Your task is to give the listing below back word for word, pictures excluded.
************
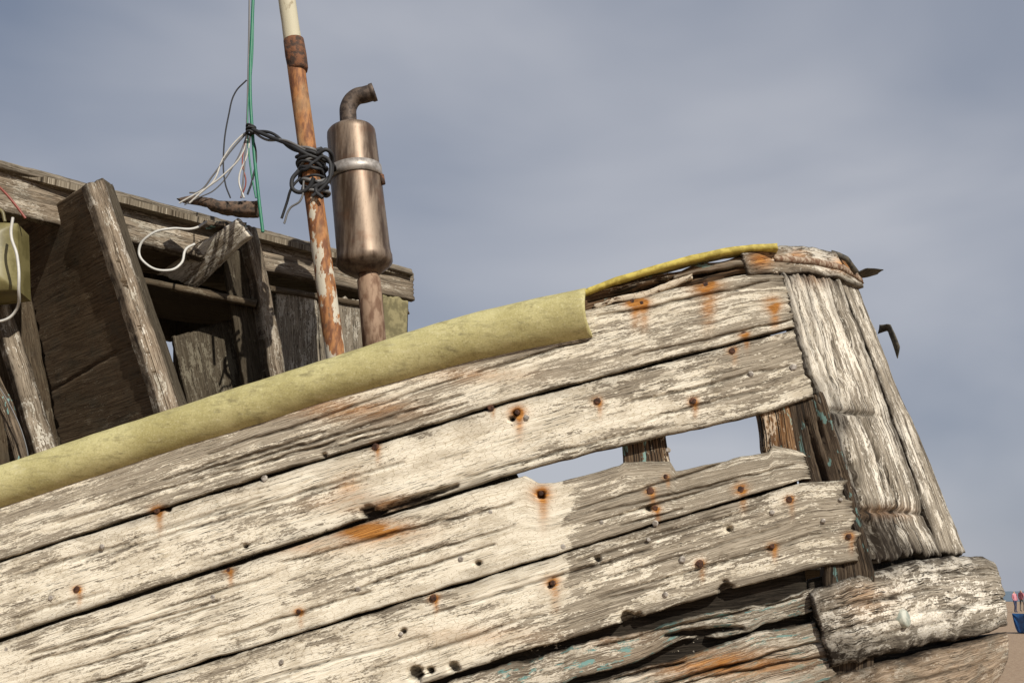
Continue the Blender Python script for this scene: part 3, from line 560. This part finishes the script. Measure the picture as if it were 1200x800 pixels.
# ---------- world, sun, camera
S=Vector((.42,-.66,.62)).normalized()
wd=bpy.data.worlds.new('World');sc.world=wd;wd.use_nodes=True;t=wd.node_tree;t.nodes.clear()
out=t.nodes.new('ShaderNodeOutputWorld');bg=t.nodes.new('ShaderNodeBackground');t.links.new(bg.outputs[0],out.inputs[0]);bg.inputs[1].default_value=.1
sk=t.nodes.new('ShaderNodeTexSky');sk.sky_type='NISHITA';sk.sun_disc=False;sk.sun_elevation=math.asin(S.z);sk.sun_rotation=math.atan2(S.x,S.y);sk.dust_density=2.
tc=t.nodes.new('ShaderNodeTexCoord');mp=t.nodes.new('ShaderNodeMapping');mp.inputs[3].default_value=(1.6,1.6,4.0);mp.inputs[1].default_value=(.6,.2,.1);mp.inputs[2].default_value=(0,.5,0);t.links.new(tc.outputs['Generated'],mp.inputs[0])
no=t.nodes.new('ShaderNodeTexNoise');no.inputs['Scale'].default_value=1.3;no.inputs['Detail'].default_value=4;no.inputs['Roughness'].default_value=.42;no.inputs['Distortion'].default_value=.4;t.links.new(mp.outputs[0],no.inputs['Vector'])
gz=t.nodes.new('ShaderNodeVectorMath');gz.operation='DOT_PRODUCT';gz.inputs[1].default_value=tuple(Vector((.12,.93,.24)).normalized());t.links.new(tc.outputs['Generated'],gz.inputs[0])
gm_=t.nodes.new('ShaderNodeMapRange');gm_.inputs[1].default_value=.80;gm_.inputs[2].default_value=1.0;gm_.inputs[3].default_value=0;gm_.inputs[4].default_value=.27;t.links.new(gz.outputs['Value'],gm_.inputs[0])
ad=t.nodes.new('ShaderNodeMath');ad.operation='ADD';t.links.new(no.outputs[0],ad.inputs[0]);t.links.new(gm_.outputs[0],ad.inputs[1])
cr=t.nodes.new('ShaderNodeValToRGB');cr.color_ramp.elements[0].position=.40;cr.color_ramp.elements[0].color=(.20,.24,.325,1);cr.color_ramp.elements[1].position=.84;cr.color_ramp.elements[1].color=(.48,.495,.545,1);t.links.new(ad.outputs[0],cr.inputs[0])
sc_=t.nodes.new('ShaderNodeVectorMath');sc_.operation='SCALE';sc_.inputs['Scale'].default_value=10;t.links.new(cr.outputs[0],sc_.inputs[0])
mx=t.nodes.new('ShaderNodeMix');mx.data_type='RGBA';mx.inputs[0].default_value=.9;t.links.new(sk.outputs[0],mx.inputs[6]);t.links.new(sc_.outputs[0],mx.inputs[7]);t.links.new(mx.outputs[2],bg.inputs[0])
sl=bpy.data.lights.new('sun','SUN');sl.energy=4.9;sl.angle=math.radians(.5);sl.color=(1,.95,.86)
so_=bpy.data.objects.new('sun',sl);so_.rotation_euler=S.to_track_quat('Z','Y').to_euler();sc.collection.objects.link(so_)
cd=bpy.data.cameras.new('camera');cd.lens=F*36/1200;cd.sensor_width=36;cd.clip_end=12000;cd.clip_start=.05
co=bpy.data.objects.new('camera',cd);co.location=tuple(CAM);co.rotation_euler=(math.pi/2+TH,0,0);sc.collection.objects.link(co);sc.camera=co
sc.view_settings.view_transform='Standard';sc.view_settings.look='None';sc.view_settings.exposure=0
************
# Written response
Continue the Blender Python script for this scene: part 3, from line 560. This part finishes the script. Measure the picture as if it were 1200x800 pixels.
# ---------- world, sun, camera
S=Vector((.42,-.66,.62)).normalized()
wd=bpy.data.worlds.new('World');sc.world=wd;wd.use_nodes=True;t=wd.node_tree;t.nodes.clear()
out=t.nodes.new('ShaderNodeOutputWorld');bg=t.nodes.new('ShaderNodeBackground');t.links.new(bg.outputs[0],out.inputs[0]);bg.inputs[1].default_value=.1
sk=t.nodes.new('ShaderNodeTexSky');sk.sky_type='NISHITA';sk.sun_disc=False;sk.sun_elevation=math.asin(S.z);sk.sun_rotation=math.atan2(S.x,S.y);sk.dust_density=2.
tc=t.nodes.new('ShaderNodeTexCoord');mp=t.nodes.new('ShaderNodeMapping');mp.inputs[3].default_value=(1.6,1.6,4.0);mp.inputs[1].default_value=(.6,.2,.1);mp.inputs[2].default_value=(0,.5,0);t.links.new(tc.outputs['Generated'],mp.inputs[0])
no=t.nodes.new('ShaderNodeTexNoise');no.inputs['Scale'].default_value=1.3;no.inputs['Detail'].default_value=4;no.inputs['Roughness'].default_value=.42;no.inputs['Distortion'].default_value=.4;t.links.new(mp.outputs[0],no.inputs['Vector'])
gz=t.nodes.new('ShaderNodeVectorMath');gz.operation='DOT_PRODUCT';gz.inputs[1].default_value=tuple(Vector((.12,.93,.24)).normalized());t.links.new(tc.outputs['Generated'],gz.inputs[0])
gm_=t.nodes.new('ShaderNodeMapRange');gm_.inputs[1].default_value=.80;gm_.inputs[2].default_value=1.0;gm_.inputs[3].default_value=0;gm_.inputs[4].default_value=.27;t.links.new(gz.outputs['Value'],gm_.inputs[0])
ad=t.nodes.new('ShaderNodeMath');ad.operation='ADD';t.links.new(no.outputs[0],ad.inputs[0]);t.links.new(gm_.outputs[0],ad.inputs[1])
cr=t.nodes.new('ShaderNodeValToRGB');cr.color_ramp.elements[0].position=.40;cr.color_ramp.elements[0].color=(.20,.24,.325,1);cr.color_ramp.elements[1].position=.84;cr.color_ramp.elements[1].color=(.48,.495,.545,1);t.links.new(ad.outputs[0],cr.inputs[0])
sc_=t.nodes.new('ShaderNodeVectorMath');sc_.operation='SCALE';sc_.inputs['Scale'].default_value=10;t.links.new(cr.outputs[0],sc_.inputs[0])
mx=t.nodes.new('ShaderNodeMix');mx.data_type='RGBA';mx.inputs[0].default_value=.9;t.links.new(sk.outputs[0],mx.inputs[6]);t.links.new(sc_.outputs[0],mx.inputs[7]);t.links.new(mx.outputs[2],bg.inputs[0])
sl=bpy.data.lights.new('sun','SUN');sl.energy=4.9;sl.angle=math.radians(.5);sl.color=(1,.95,.86)
so_=bpy.data.objects.new('sun',sl);so_.rotation_euler=S.to_track_quat('Z','Y').to_euler();sc.collection.objects.link(so_)
cd=bpy.data.cameras.new('camera');cd.lens=F*36/1200;cd.sensor_width=36;cd.clip_end=12000;cd.clip_start=.05
co=bpy.data.objects.new('camera',cd);co.location=tuple(CAM);co.rotation_euler=(math.pi/2+TH,0,0);sc.collection.objects.link(co);sc.camera=co
sc.view_settings.view_transform='Standard';sc.view_settings.look='None';sc.view_settings.exposure=0